Pour ceux qui sont nés à la fin des années 1970, le punk joue, c’est mon impression, un rôle presque mythique. Un peu comme si naître à ce moment-là de l’histoire de la musique, c’était naître dans la décadence, après la fin d’une période où la musique fut riche et foisonnante, souvent complexe et démesurée, naître au moment où la musique se simplifie à outrance, laissant ainsi la place à une énergie brute, pour ne pas dire brutale, dans un mouvement de réaction radicale. Cet anti-mythe du punk ne touche pas qu’à la musique.
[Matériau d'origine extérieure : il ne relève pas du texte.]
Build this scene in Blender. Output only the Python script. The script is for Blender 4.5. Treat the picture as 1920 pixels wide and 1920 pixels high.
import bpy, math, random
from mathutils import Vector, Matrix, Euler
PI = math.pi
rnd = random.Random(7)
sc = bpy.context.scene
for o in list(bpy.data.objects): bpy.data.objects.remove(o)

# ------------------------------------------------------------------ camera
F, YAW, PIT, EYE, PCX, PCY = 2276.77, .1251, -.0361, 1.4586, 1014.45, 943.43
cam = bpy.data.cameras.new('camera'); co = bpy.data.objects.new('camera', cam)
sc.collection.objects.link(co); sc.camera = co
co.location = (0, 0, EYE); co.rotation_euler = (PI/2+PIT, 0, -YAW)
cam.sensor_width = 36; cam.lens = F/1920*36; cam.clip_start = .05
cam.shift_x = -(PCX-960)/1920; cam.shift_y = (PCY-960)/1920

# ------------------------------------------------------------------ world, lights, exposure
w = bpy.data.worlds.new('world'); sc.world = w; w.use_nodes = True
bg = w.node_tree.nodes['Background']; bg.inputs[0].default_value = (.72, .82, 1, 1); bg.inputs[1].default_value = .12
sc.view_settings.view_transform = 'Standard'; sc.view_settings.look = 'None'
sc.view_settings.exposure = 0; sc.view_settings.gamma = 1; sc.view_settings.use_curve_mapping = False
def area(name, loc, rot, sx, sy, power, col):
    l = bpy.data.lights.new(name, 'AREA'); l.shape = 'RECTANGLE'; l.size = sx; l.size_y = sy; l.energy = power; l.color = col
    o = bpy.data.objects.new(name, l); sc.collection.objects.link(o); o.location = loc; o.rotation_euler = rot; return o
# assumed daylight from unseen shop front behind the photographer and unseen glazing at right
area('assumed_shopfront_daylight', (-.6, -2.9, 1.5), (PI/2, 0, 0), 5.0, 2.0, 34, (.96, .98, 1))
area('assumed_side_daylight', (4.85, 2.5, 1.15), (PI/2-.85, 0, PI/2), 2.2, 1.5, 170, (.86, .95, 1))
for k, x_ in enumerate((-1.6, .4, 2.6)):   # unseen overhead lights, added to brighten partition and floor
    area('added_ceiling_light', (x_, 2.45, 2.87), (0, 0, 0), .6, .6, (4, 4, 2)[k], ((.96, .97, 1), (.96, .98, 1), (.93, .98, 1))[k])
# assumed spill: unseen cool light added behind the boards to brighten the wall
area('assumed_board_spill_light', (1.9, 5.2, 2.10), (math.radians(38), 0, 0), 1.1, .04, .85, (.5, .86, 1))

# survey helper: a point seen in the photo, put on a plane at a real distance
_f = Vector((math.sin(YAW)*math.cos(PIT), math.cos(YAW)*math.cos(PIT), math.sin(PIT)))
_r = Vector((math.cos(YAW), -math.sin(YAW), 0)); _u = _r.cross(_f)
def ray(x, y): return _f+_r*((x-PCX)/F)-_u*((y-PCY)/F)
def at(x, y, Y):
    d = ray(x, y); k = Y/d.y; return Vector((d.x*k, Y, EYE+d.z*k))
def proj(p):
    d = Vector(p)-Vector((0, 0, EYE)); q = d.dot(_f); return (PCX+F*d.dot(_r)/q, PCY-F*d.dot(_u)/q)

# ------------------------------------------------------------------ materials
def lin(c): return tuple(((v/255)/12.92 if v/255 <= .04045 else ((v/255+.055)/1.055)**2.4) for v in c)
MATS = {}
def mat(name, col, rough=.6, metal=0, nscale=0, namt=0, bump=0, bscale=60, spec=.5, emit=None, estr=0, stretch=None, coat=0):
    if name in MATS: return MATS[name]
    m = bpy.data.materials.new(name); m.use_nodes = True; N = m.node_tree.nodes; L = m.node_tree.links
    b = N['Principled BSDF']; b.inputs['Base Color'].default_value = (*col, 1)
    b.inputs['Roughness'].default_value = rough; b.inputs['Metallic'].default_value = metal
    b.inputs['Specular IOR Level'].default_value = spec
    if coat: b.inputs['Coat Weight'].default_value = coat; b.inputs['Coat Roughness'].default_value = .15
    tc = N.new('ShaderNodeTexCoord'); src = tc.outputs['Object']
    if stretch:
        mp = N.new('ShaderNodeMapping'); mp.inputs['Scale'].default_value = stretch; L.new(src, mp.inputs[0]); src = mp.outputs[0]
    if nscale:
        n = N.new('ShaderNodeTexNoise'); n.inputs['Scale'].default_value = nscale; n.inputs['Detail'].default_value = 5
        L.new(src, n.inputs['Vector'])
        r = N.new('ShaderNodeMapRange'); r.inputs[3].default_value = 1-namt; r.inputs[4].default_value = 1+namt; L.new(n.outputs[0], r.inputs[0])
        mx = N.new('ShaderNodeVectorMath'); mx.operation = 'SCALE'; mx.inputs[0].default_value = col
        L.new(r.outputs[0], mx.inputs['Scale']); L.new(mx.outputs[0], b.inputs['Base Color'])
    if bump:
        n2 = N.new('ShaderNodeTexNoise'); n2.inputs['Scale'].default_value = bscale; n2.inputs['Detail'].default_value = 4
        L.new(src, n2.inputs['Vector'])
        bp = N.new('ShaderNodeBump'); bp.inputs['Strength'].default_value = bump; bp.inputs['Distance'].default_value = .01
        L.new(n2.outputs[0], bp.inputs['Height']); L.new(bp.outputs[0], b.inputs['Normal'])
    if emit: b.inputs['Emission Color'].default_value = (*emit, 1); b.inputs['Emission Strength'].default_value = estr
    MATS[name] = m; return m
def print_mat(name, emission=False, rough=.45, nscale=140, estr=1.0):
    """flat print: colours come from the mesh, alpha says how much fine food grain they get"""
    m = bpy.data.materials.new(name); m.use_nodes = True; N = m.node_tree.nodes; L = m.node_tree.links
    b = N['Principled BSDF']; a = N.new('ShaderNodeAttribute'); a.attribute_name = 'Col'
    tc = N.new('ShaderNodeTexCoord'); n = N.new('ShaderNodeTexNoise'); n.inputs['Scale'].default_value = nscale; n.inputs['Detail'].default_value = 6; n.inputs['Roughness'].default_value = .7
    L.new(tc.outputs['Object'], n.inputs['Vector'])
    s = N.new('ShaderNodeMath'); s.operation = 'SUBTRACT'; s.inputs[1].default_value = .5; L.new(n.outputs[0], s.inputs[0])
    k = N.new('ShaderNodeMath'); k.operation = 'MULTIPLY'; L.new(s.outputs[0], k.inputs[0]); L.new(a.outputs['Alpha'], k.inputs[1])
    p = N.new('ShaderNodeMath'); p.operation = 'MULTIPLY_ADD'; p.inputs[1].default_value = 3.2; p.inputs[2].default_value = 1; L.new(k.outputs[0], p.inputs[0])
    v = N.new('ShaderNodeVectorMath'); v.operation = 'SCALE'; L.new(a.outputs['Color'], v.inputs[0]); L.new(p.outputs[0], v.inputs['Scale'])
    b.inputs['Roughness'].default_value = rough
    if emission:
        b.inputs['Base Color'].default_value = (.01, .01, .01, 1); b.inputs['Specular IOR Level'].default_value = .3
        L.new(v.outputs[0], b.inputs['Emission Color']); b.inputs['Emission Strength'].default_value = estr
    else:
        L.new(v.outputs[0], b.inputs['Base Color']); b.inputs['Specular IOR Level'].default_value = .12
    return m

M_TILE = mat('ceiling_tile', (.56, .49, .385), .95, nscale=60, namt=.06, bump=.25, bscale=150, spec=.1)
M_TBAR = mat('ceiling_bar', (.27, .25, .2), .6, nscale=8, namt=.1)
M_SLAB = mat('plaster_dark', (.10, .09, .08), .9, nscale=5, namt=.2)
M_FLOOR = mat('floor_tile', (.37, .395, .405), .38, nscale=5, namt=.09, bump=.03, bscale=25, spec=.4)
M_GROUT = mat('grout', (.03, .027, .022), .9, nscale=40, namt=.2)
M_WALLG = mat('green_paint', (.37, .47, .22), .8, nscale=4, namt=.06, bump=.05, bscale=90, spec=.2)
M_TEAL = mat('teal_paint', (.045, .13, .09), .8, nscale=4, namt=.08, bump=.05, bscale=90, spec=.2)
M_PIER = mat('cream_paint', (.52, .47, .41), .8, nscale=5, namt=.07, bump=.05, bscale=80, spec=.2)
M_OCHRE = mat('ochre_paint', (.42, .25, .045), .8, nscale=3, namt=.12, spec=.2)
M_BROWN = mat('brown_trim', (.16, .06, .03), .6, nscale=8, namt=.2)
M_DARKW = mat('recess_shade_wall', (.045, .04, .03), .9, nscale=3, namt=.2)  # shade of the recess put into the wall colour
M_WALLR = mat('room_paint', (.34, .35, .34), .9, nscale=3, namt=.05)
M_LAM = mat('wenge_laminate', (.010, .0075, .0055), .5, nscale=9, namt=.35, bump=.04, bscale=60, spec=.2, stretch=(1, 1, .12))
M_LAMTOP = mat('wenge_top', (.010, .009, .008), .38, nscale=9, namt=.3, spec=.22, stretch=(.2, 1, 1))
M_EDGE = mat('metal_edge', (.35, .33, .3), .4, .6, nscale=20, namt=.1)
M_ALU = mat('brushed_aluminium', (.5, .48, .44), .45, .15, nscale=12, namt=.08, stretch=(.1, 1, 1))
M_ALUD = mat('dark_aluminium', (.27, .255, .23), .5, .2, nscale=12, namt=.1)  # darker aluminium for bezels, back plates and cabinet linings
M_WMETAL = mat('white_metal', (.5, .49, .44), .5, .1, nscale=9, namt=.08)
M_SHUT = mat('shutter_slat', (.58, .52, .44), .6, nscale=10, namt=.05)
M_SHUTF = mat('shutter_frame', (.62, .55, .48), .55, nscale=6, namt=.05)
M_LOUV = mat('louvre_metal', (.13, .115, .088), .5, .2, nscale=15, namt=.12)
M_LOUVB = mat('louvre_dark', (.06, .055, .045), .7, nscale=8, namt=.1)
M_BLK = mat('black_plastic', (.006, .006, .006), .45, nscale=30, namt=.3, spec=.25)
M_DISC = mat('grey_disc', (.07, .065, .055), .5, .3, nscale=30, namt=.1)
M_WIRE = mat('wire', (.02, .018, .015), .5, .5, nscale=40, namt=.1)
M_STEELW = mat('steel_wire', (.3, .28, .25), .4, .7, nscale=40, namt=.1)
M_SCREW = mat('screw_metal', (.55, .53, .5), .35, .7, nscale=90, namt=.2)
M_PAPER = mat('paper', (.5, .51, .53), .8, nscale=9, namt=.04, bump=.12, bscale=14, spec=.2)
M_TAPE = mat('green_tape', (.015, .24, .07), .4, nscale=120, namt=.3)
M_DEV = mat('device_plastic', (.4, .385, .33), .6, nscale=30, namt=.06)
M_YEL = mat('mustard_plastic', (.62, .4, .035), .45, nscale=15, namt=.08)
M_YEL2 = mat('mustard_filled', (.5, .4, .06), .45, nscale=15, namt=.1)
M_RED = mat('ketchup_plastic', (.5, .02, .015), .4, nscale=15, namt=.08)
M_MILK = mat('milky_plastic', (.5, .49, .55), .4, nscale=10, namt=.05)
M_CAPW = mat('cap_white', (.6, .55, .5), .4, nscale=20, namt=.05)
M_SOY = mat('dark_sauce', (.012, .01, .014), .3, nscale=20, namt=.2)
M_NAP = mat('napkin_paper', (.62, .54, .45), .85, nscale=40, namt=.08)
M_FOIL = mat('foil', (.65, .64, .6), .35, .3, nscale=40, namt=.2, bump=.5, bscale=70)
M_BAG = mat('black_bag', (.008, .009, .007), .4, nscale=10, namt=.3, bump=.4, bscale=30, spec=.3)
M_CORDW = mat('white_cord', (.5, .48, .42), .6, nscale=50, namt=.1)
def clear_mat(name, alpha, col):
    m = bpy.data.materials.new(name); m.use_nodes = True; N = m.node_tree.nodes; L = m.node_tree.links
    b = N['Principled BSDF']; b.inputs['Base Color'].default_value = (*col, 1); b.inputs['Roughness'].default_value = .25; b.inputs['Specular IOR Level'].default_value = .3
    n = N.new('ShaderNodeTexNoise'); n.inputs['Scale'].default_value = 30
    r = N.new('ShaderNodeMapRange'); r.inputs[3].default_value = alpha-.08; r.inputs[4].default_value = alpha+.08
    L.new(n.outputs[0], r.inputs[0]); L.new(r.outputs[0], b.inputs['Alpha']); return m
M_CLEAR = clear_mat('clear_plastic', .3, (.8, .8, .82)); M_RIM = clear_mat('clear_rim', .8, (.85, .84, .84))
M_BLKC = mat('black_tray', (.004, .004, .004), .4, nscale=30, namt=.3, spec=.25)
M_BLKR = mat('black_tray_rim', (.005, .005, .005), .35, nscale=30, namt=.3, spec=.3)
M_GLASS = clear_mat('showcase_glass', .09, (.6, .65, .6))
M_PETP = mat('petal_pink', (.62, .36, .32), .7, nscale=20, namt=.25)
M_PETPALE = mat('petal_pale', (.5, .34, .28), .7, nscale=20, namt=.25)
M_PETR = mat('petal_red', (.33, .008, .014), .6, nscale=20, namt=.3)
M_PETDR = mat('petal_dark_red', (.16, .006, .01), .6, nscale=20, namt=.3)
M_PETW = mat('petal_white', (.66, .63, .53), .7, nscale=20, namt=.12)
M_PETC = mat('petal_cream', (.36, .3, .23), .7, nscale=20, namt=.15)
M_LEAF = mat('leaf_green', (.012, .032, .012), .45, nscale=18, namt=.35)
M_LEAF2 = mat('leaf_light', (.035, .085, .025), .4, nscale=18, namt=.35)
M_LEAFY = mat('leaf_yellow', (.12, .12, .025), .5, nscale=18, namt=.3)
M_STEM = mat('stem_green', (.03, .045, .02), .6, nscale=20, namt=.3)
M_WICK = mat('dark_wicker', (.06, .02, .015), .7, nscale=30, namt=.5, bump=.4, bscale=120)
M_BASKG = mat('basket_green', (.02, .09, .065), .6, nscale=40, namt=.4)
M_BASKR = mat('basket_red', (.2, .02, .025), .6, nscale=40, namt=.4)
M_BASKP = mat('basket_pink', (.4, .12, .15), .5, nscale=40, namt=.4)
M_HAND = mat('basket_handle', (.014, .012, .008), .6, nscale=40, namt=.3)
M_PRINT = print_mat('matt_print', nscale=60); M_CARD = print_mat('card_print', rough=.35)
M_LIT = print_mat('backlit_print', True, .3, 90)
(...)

Il s’accompagne d’une philosophie de la vie, que l’on pourrait trouver plutôt simpliste, mais qui perpétue néanmoins par la négative un idéal rimbaldien, la poétique en moins, « live fast die young ».
Come on die young, en s’ouvrant sur les mots d’Iggy Pop, ce punk avant l’heure qui eut la bonne idée ou la malchance, comme on voudra, de ne pas mourir jeune, s’inscrit dans cette perspective. Ce n’est cependant la violente simplicité d’un riff de guitare salement saturée qui accompagne le discours, mais quelques arpèges esseulés. Nous sommes bien loin de la fureur que semblait annoncer ce
punk rock:. Tout l’album répercutera ce contre-pied. Les guitares n’exploseront que sur
christmas steps et pour quelques petites minutes seulement.
L’intention est ailleurs. Elle est à chercher dans ces notes jouées comme en caressant les cordes et qui pourtant résonnent avec lourdeur. Dès lors, il n’est peut-être pas dépourvu de pertinence de parler de « post-punk » et ce, non dans un sens historique, mais au sens où ce serait une intention punk qui présiderait aux morceaux, intention qui se livrerait comme doucement désabusée. Il n’y aurait pour s’en convaincre qu’à écouter
cody : n’est-ce pas de l’aveu de ses auteurs eux-mêmes : une « sad song » ? À la révolte réactive se substituerait ainsi la tristesse d’une chanson : le sujet n’est plus tant la société dans laquelle on vit que la musique elle-même. À la rébellion aurait fait place la tristesse et à un discours contestataire, un discours sur la musique que l’on joue, comme pour bien affirmer que l’on sait ce que l’on fait.
Peut-être.
Toutefois, il me paraîtra toujours étrange qu’un des moments les plus forts de l’album s’appelle kappa et que « kappa » soit une marque que le groupe déclare porter, comme il déclare utiliser des cymbales zildjian. Démarche surprenante pour des punks, furent-ils seulement des post-punks. J’avoue ne pas savoir quel sens donner à ce qui pourrait bien être une contradiction entre l’intention affichée et un aspect de sa réalisation. Sans doute, n’y en a-t-il aucun. Quand j’en arrive à ce point, je me dis que la musique est belle et que c’est bien assez. Alors, je l’écoute, c’est tout. C’est peut-être ça aussi le « post-punk ».